Answer with one number: how many lines hold "scene".

::: Dataset content

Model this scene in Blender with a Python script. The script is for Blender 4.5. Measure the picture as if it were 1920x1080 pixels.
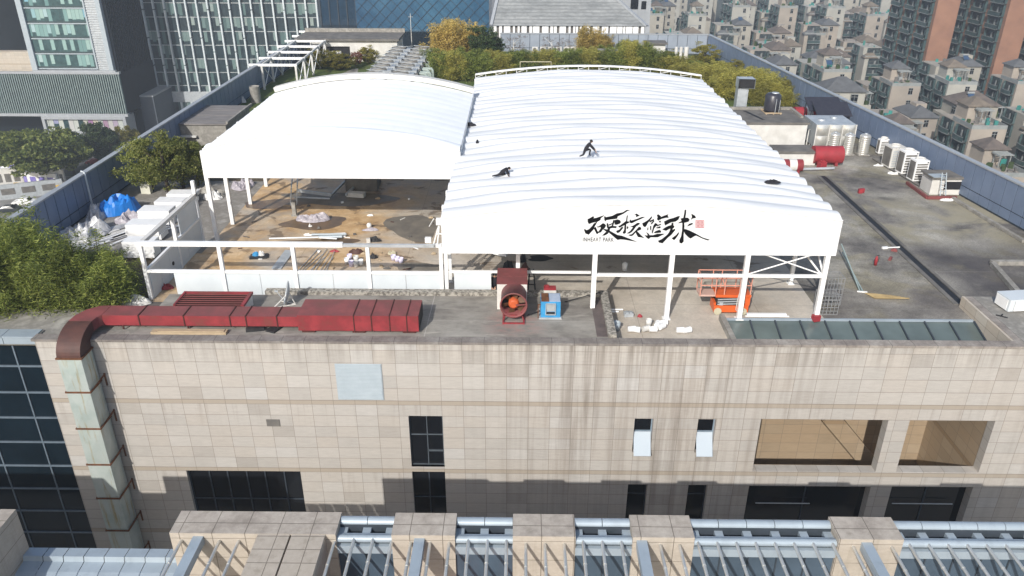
import bpy, math, random
import numpy as np
from mathutils import Vector, Matrix
R_ = math.radians
scn = bpy.context.scene
for o in list(bpy.data.objects): bpy.data.objects.remove(o)
COL = scn.collection

# ------------------------------------------------------------------ camera
CF = 1486.88
CP, CR, CY = 0.456267855, 0.00315908866, -0.00858495083
CAM = np.array([0.2559862, -30.7447072, 17.79777232])
def _cam_rows():
    cy, sy = math.cos(CY), math.sin(CY); cp, sp = math.cos(CP), math.sin(CP)
    right = np.array([cy, -sy, 0]); fwd = np.array([sy*cp, cy*cp, -sp]); up = np.cross(right, fwd)
    cr, sr = math.cos(CR), math.sin(CR)
    return np.array([right*cr+up*sr, -right*sr+up*cr, -fwd])
RM = _cam_rows()
cam_d = bpy.data.cameras.new("camera"); cam = bpy.data.objects.new("camera", cam_d); COL.objects.link(cam)
cam_d.sensor_fit = 'HORIZONTAL'; cam_d.sensor_width = 36.0; cam_d.lens = CF/1920*36.0
cam_d.clip_start = 0.5; cam_d.clip_end = 3000
M4 = Matrix.Identity(4)
for i in range(3):
    for j in range(3): M4[i][j] = RM[j][i]
    M4[i][3] = CAM[i]
cam.matrix_world = M4
scn.camera = cam
# measuring helpers: where the sight line through a photo point meets a known plane of the place
def ray(u, v): return RM.T @ np.array([(u-960)/CF, (540-v)/CF, -1.0])
def pz(u, v, z): d = ray(u, v); t = (z-CAM[2])/d[2]; return CAM+t*d
def py(u, v, y): d = ray(u, v); t = (y-CAM[1])/d[1]; return CAM+t*d

# ------------------------------------------------------------------ sky, sun, exposure
SUNV = Vector((0.384, 1.0, -0.703)).normalized()
w = bpy.data.worlds.new("World"); scn.world = w; w.use_nodes = True
nt = w.node_tree; bg = nt.nodes["Background"]
sky = nt.nodes.new("ShaderNodeTexSky"); sky.sky_type = 'NISHITA'; sky.sun_disc = False
sky.sun_elevation = R_(33.3); sky.sun_rotation = math.atan2(-0.384, -1.0)
sky.air_density = 1.0; sky.dust_density = 2.0; sky.ozone_density = 1.0
nt.links.new(sky.outputs[0], bg.inputs[0]); bg.inputs[1].default_value = 0.145
sd = bpy.data.lights.new("sun", 'SUN'); sd.energy = 4.1; sd.angle = R_(0.5); sd.color = (1.0, 0.965, 0.905)
so = bpy.data.objects.new("sun", sd); COL.objects.link(so); so.location = (-30, -80, 60)
so.rotation_euler = SUNV.to_track_quat('-Z', 'Y').to_euler()
scn.view_settings.view_transform = 'Standard'; scn.view_settings.look = 'None'
scn.view_settings.gamma = 1.0; scn.view_settings.use_curve_mapping = False
scn.view_settings.exposure = 0.22
scn.cycles.max_bounces = 6; scn.cycles.diffuse_bounces = 3; scn.cycles.glossy_bounces = 3
scn.cycles.transmission_bounces = 4; scn.cycles.transparent_max_bounces = 8; scn.cycles.volume_bounces = 0
scn.cycles.use_denoising = True

# ------------------------------------------------------------------ material toolkit
class NT:
    def __init__(s, name):
        s.m = bpy.data.materials.new(name); s.m.use_nodes = True
        s.t = s.m.node_tree; s.b = s.t.nodes["Principled BSDF"]
        s._tc = None
    def n(s, kind, **kw):
        x = s.t.nodes.new(kind)
        for k, v in kw.items(): setattr(x, k, v)
        return x
    def l(s, a, b): s.t.links.new(a, b)
    def tc(s, which='Object'):
        if s._tc is None: s._tc = s.n("ShaderNodeNewGeometry")
        return s._tc.outputs['Position']   # metres in the place, so neighbours and copies differ
    def put(s, sock, v):
        if isinstance(v, (int, float)): sock.default_value = v
        elif isinstance(v, (tuple, list)):
            sock.default_value = (v[0], v[1], v[2], 1.0) if len(sock.default_value) == 4 else v
        else: s.l(v, sock)
    def math(s, op, a, b=None, c=None, clamp=False):
        x = s.n("ShaderNodeMath", operation=op, use_clamp=clamp)
        for i, v in enumerate((a, b, c)):
            if v is not None: s.put(x.inputs[i], v)
        return x.outputs[0]
    def sep(s, v):
        x = s.n("ShaderNodeSeparateXYZ"); s.l(v, x.inputs[0]); return x.outputs
    def comb(s, a, b, c):
        x = s.n("ShaderNodeCombineXYZ")
        for i, v in enumerate((a, b, c)): s.put(x.inputs[i], v)
        return x.outputs[0]
    def mapv(s, v, scale=(1,1,1), loc=(0,0,0)):
        x = s.n("ShaderNodeMapping"); s.l(v, x.inputs[0])
        x.inputs['Scale'].default_value = scale; x.inputs['Location'].default_value = loc
        return x.outputs[0]
    def noise(s, scale=1.0, detail=5, rough=0.6, stretch=(1,1,1), loc=(0,0,0), vec=None, dist=0.0):
        x = s.n("ShaderNodeTexNoise"); v = s.mapv(vec or s.tc(), stretch, loc)
        s.l(v, x.inputs['Vector']); x.inputs['Scale'].default_value = scale
        x.inputs['Detail'].default_value = detail; x.inputs['Roughness'].default_value = rough
        x.inputs['Distortion'].default_value = dist
        return x.outputs[0]
    def white(s, vec):
        x = s.n("ShaderNodeTexWhiteNoise", noise_dimensions='3D'); s.l(vec, x.inputs[0]); return x.outputs[0]
    def ramp(s, fac, stops, interp='LINEAR'):
        x = s.n("ShaderNodeValToRGB"); s.put(x.inputs[0], fac); r = x.color_ramp; r.interpolation = interp
        while len(r.elements) < len(stops): r.elements.new(0.5)
        for e, (p, c) in zip(r.elements, stops):
            e.position = p; e.color = (c[0], c[1], c[2], 1) if isinstance(c, (tuple, list)) else (c, c, c, 1)
        return x.outputs[0]
    def mix(s, fac, a, b, blend='MIX'):
        x = s.n("ShaderNodeMix", data_type='RGBA', blend_type=blend)
        s.put(x.inputs[0], fac); s.put(x.inputs[6], a); s.put(x.inputs[7], b); return x.outputs[2]
    def rng(s, v, a, b, c=0.0, d=1.0):
        x = s.n("ShaderNodeMapRange"); s.put(x.inputs[0], v)
        for i, q in enumerate((a, b, c, d)): x.inputs[i+1].default_value = q
        return x.outputs[0]
    def band(s, v, lo, hi):   # 1 inside lo..hi
        return s.math('MULTIPLY', s.math('GREATER_THAN', v, lo), s.math('LESS_THAN', v, hi))
    def bump(s, h, strength=0.3, dist=0.05):
        x = s.n("ShaderNodeBump"); x.inputs['Strength'].default_value = strength; x.inputs['Distance'].default_value = dist
        s.l(h, x.inputs['Height']); s.l(x.outputs[0], s.b.inputs['Normal'])
    def done(s, col, rough=0.8, metal=0.0, spec=0.3):
        s.put(s.b.inputs['Base Color'], col); s.put(s.b.inputs['Roughness'], rough)
        s.b.inputs['Metallic'].default_value = metal; s.b.inputs['Specular IOR Level'].default_value = spec
        return s.m

def M(name, c1, c2=None, scale=1.5, rough=0.75, metal=0.0, spec=0.3, lo=0.35, hi=0.65, stretch=(1,1,1), bump=0.0, detail=5, c3=None):
    k = NT(name)
    if c2 is None: c2 = tuple(x*0.8 for x in c1)
    f = k.noise(scale, detail, 0.62, stretch)
    stops = [(lo, c1), (hi, c2)] if c3 is None else [(lo, c1), ((lo+hi)/2, c2), (hi, c3)]
    col = k.ramp(f, stops)
    if bump: k.bump(k.noise(scale*6, 3), bump, 0.02)
    return k.done(col, rough, metal, spec)

# ------------------------------------------------------------------ geometry toolkit
LOC = {}
class MB:
    def __init__(s): s.v = []; s.f = []; s.mi = []; s.sm = []
    def add(s, vs, fs, mi=0, sm=False):
        o = len(s.v); s.v += [tuple(float(c) for c in p) for p in vs]
        for f in fs: s.f.append(tuple(o+i for i in f)); s.mi.append(mi); s.sm.append(sm)
        return s
    def quad(s, a, b, c, d, mi=0): return s.add([a, b, c, d], [(0, 1, 2, 3)], mi)
    def poly(s, pts, mi=0): return s.add(pts, [tuple(range(len(pts)))], mi)
    def box(s, x0, y0, z0, x1, y1, z1, mi=0):
        if x0 > x1: x0, x1 = x1, x0
        if y0 > y1: y0, y1 = y1, y0
        if z0 > z1: z0, z1 = z1, z0
        v = [(x0,y0,z0),(x1,y0,z0),(x1,y1,z0),(x0,y1,z0),(x0,y0,z1),(x1,y0,z1),(x1,y1,z1),(x0,y1,z1)]
        return s.add(v, [(3,2,1,0),(4,5,6,7),(0,1,5,4),(1,2,6,5),(2,3,7,6),(3,0,4,7)], mi)
    def rbox(s, cx, cy, z0, sx, sy, h, rz=0.0, mi=0):   # box turned about z
        c, n = math.cos(rz), math.sin(rz); o = len(s.v)
        b = MB().box(-sx/2, -sy/2, z0, sx/2, sy/2, z0+h)
        return s.add([(cx+x*c-y*n, cy+x*n+y*c, z) for x, y, z in b.v], b.f, mi)
    def beam(s, p, q, wd, h=None, mi=0, up=(0,0,1)):
        h = h or wd; p = Vector(p); q = Vector(q); d = (q-p).normalized(); u = Vector(up)
        if abs(d.dot(u)) > 0.98: u = Vector((0,1,0))
        a = d.cross(u).normalized(); b = a.cross(d).normalized()
        vs = [e + a*sx*wd/2 + b*sy*h/2 for e in (p, q) for sx, sy in ((-1,-1),(1,-1),(1,1),(-1,1))]
        return s.add(vs, [(0,1,2,3),(7,6,5,4),(0,4,5,1),(1,5,6,2),(2,6,7,3),(3,7,4,0)], mi)
    def path(s, pts, r, n=8, mi=0, caps=True, sm=True):
        pts = [Vector(p) for p in pts]; rs = r if isinstance(r, (list, tuple)) else [r]*len(pts)
        rings = []
        prev = None
        for i, p in enumerate(pts):
            d = (pts[min(i+1, len(pts)-1)]-pts[max(i-1, 0)]).normalized()
            if prev is None:
                u = Vector((0,0,1)) if abs(d.z) < 0.9 else Vector((0,1,0)); a = d.cross(u).normalized()
            else: a = (prev - d*prev.dot(d)).normalized()
            prev = a; b = d.cross(a)
            rings.append([p + (a*math.cos(t)+b*math.sin(t))*rs[i] for t in [2*math.pi*k/n for k in range(n)]])
        vs = [q for g in rings for q in g]; fs = []
        for i in range(len(pts)-1):
            for k in range(n): fs.append((i*n+k, i*n+(k+1)%n, (i+1)*n+(k+1)%n, (i+1)*n+k))
        s.add(vs, fs, mi, sm)
        if caps: s.add(rings[0][::-1], [tuple(range(n))], mi); s.add(rings[-1], [tuple(range(n))], mi)
        return s
    def tube(s, p, q, r, r1=None, n=8, mi=0, caps=True): return s.path([p, q], [r, r1 if r1 is not None else r], n, mi, caps)
    def lathe(s, prof, cx, cy, n=20, mi=0, sm=True):
        vs = [(cx+r*math.cos(2*math.pi*k/n), cy+r*math.sin(2*math.pi*k/n), z) for r, z in prof for k in range(n)]
        fs = [(i*n+k, i*n+(k+1)%n, (i+1)*n+(k+1)%n, (i+1)*n+k) for i in range(len(prof)-1) for k in range(n)]
        return s.add(vs, fs, mi, sm)
    def hip(s, x0, y0, x1, y1, z, h, over=0.5, mi=0, mi2=None):
        x0 -= over; x1 += over; y0 -= over; y1 += over
        lx, ly = x1-x0, y1-y0
        if lx >= ly: a, b = (x0+ly*.45, (y0+y1)/2, z+h), (x1-ly*.45, (y0+y1)/2, z+h)
        else: a, b = ((x0+x1)/2, y0+lx*.45, z+h), ((x0+x1)/2, y1-lx*.45, z+h)
        e = 0.18
        c = [(x0,y0,z),(x1,y0,z),(x1,y1,z),(x0,y1,z)]; t = [(p[0],p[1],z+e) for p in c]
        mm = mi if mi2 is None else mi2
        for i in range(4): s.quad(c[i], c[(i+1)%4], t[(i+1)%4], t[i], mm)
        s.poly(c[::-1], mm)
        if lx >= ly:
            s.quad(t[0], t[1], b, a, mi); s.poly([t[1], t[2], b], mi); s.quad(t[2], t[3], a, b, mi); s.poly([t[3], t[0], a], mi)
        else:
            s.poly([t[0], t[1], a], mi); s.quad(t[1], t[2], b, a, mi); s.poly([t[2], t[3], b], mi); s.quad(t[3], t[0], a, b, mi)
        return s
    def join(s, o, off=(0,0,0), mi=None, rz=0.0):
        c, n = math.cos(rz), math.sin(rz); k = len(s.v)
        s.v += [(x*c-y*n+off[0], x*n+y*c+off[1], z+off[2]) for x, y, z in o.v]
        for f, m_, q in zip(o.f, o.mi, o.sm): s.f.append(tuple(i+k for i in f)); s.mi.append(m_ if mi is None else mi); s.sm.append(q)
        return s
    def build(s, name, mats, parent=None, loc=None):
        """one mesh object; loc = its origin when it stands alone"""
        if not isinstance(mats, (list, tuple)): mats = [mats]
        off = LOC.get(parent.name, (0,0,0)) if parent is not None else (loc or (0,0,0))
        me = bpy.data.meshes.new(name)
        me.from_pydata([(a-off[0], b-off[1], c-off[2]) for a, b, c in s.v], [], s.f)
        for m_ in mats: me.materials.append(m_)
        if len(mats) > 1: me.polygons.foreach_set("material_index", s.mi)
        if any(s.sm): me.polygons.foreach_set("use_smooth", s.sm)
        me.update()
        o = bpy.data.objects.new(name, me); COL.objects.link(o)
        if parent is not None: o.parent = parent
        else: o.location = off
        LOC[o.name] = off
        return o
def tag(o, label=None, cat=None, group=None, kind=None):
    if label: o['label'] = label
    if cat: o['category'] = cat
    if group: o['group'] = group
    if kind: o['kind'] = kind
    return o
def thing(name, label, cat, loc=(0,0,0), group=None):
    o = bpy.data.objects.new(name, None); COL.objects.link(o); o.location = loc; o.empty_display_size = 0.3
    LOC[o.name] = tuple(loc)
    return tag(o, label, cat, group)
def solo(mb, name, mats, label, cat, loc=None, group=None):
    if loc is None:
        a = np.array(mb.v); lo, hi = a.min(0), a.max(0); loc = ((lo[0]+hi[0])/2, (lo[1]+hi[1])/2, lo[2])
    return tag(mb.build(name, mats, None, loc), label, cat, group)
def struct(mb, name, mats): return tag(mb.build(name, mats), kind='structure')
CHILD = {}
def copy_tree(o, parent=None):
    c = o.copy(); COL.objects.link(c)
    if parent is not None: c.parent = parent; c.matrix_parent_inverse = o.matrix_parent_inverse.copy()
    for ch in list(o.children): copy_tree(ch, c)
    return c
def dup(o, loc, rz=0.0, label=None, scale=None, group=None):
    c = copy_tree(o); c.location = loc; c.rotation_euler = (0, 0, rz)
    if scale: c.scale = (scale,)*3 if isinstance(scale, (int, float)) else scale
    if label: c['label'] = label
    if group: c['group'] = group
    return c
ORD = ['first','second','third','fourth','fifth','sixth','seventh','eighth','ninth','tenth','eleventh','twelfth','thirteenth','fourteenth','fifteenth','sixteenth','seventeenth','eighteenth','nineteenth','twentieth']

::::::

> _Exercise solution_: 2